You've had several other responses. The reason I would do something like this (which in fact, I have effectively done) is that I have an income focus. And its the one reason I can think of for doing this.

The reason why the income focus matters is that if you're selling both puts and calls at the same time (short strangle) then one leg or the other will be earning money. With the income focus I can still handle some degree of variation in monthly results but not nearly the same level of variation as I've experienced in owning shares. That lower variation in income results from selling both puts and calls at the same time is probably my primary reason for doing this.


When the shares end up somewhere between the 2 strikes, then both legs are earning income. My early experience is that in practice, one leg or the other is earning in a given time period - not both. Fortunately for my own results 1 leg earning at a time is plenty, and I wouldn't count on this approach earning income on both legs.
 
You prefer lower returns for higher risk and more work? :cool:



Some people prefer to eat at Mickey Dees every day, others prefer to hit the Michelin star once a month.

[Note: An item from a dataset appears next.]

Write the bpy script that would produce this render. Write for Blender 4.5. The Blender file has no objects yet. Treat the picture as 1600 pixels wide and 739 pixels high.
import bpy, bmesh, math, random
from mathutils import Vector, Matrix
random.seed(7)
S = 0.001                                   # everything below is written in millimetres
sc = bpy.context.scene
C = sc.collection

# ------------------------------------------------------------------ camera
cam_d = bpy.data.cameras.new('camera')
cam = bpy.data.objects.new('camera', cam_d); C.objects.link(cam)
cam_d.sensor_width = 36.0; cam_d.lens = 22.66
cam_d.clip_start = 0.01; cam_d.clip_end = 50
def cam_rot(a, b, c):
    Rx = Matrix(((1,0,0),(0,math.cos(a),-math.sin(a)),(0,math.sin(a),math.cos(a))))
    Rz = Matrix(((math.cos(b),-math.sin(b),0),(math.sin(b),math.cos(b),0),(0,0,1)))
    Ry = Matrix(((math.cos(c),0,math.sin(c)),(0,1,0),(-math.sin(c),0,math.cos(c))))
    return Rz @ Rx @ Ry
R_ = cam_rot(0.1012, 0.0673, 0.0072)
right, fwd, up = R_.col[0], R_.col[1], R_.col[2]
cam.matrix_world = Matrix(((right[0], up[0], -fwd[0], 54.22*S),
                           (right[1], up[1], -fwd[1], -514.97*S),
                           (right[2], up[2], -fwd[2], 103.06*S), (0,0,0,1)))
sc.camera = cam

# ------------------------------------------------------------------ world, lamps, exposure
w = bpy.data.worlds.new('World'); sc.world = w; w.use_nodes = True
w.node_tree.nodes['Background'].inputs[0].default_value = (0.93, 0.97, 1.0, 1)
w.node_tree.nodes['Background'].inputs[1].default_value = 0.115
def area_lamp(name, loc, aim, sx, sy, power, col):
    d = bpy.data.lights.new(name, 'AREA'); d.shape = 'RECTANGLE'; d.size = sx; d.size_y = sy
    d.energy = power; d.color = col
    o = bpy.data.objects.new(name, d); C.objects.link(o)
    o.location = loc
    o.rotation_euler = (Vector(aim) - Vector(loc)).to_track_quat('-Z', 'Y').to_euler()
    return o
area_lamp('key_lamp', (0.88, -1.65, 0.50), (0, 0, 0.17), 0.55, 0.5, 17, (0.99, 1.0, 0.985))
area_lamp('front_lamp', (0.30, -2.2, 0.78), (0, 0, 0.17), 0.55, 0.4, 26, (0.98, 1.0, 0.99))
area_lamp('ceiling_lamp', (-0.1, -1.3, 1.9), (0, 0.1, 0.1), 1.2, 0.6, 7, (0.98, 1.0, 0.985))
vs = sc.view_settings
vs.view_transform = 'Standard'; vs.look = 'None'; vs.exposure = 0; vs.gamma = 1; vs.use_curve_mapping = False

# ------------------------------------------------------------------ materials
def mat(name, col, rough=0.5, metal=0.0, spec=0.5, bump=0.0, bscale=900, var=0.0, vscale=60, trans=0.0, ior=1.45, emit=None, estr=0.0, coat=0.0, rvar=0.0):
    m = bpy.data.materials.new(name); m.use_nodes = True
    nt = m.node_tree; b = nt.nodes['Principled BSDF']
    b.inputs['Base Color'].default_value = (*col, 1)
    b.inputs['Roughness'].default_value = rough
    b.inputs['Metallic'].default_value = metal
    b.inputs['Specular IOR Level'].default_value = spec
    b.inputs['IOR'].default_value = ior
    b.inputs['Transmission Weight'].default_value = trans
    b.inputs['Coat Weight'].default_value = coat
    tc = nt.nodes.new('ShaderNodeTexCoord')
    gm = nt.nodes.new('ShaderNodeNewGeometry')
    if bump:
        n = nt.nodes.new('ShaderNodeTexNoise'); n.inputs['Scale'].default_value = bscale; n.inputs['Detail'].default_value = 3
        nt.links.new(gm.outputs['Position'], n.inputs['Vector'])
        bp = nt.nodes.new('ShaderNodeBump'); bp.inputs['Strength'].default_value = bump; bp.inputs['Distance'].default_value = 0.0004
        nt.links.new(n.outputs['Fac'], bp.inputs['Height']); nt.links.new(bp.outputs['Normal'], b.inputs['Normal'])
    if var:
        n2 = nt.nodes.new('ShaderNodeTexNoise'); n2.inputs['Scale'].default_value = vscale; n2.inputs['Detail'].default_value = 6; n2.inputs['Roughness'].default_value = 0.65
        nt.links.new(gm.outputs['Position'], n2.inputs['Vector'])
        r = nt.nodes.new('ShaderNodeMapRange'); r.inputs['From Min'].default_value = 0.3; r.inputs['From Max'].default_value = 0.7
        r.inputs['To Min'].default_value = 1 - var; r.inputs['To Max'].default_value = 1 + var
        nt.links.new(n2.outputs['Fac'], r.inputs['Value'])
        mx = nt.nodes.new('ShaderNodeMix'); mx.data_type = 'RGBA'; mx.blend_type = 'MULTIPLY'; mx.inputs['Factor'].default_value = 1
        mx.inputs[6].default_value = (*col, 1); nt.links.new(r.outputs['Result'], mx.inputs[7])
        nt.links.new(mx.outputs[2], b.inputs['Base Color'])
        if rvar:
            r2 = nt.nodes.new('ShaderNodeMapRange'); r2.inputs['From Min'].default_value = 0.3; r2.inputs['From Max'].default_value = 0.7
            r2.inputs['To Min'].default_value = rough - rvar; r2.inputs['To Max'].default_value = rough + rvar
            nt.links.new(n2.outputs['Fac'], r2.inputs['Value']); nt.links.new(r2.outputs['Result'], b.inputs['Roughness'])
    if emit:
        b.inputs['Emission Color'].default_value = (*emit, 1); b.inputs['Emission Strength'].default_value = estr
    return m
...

I know which path my body prefers...
I'm very responsive to changes so maybe it is what I prefer only at this stage in my trading career, if you can even call it that...
I like structures and it seems selling provides me with that. I know that, at a bare minimum, selling calls can provide me with SOME income. That income can increase the more I stay in tune with the stock price. When things go wrong, I can roll it out while my long position benefits. When I buy options, it's the complete opposite. I don't have the same conviction in my buys as I do with my shares. I might be rambling here but I'm also learning everyday, hoping to pick up new ideas. I have lots of friends who do a decent job at TA but I just am not nearly enthusiastic about it as they are. Maybe that's the reason I have no conviction when buying options? With selling, I can give myself a cushion that I'm comfortable with. I think, maybe deep down, I'm just not cut out to be a trader.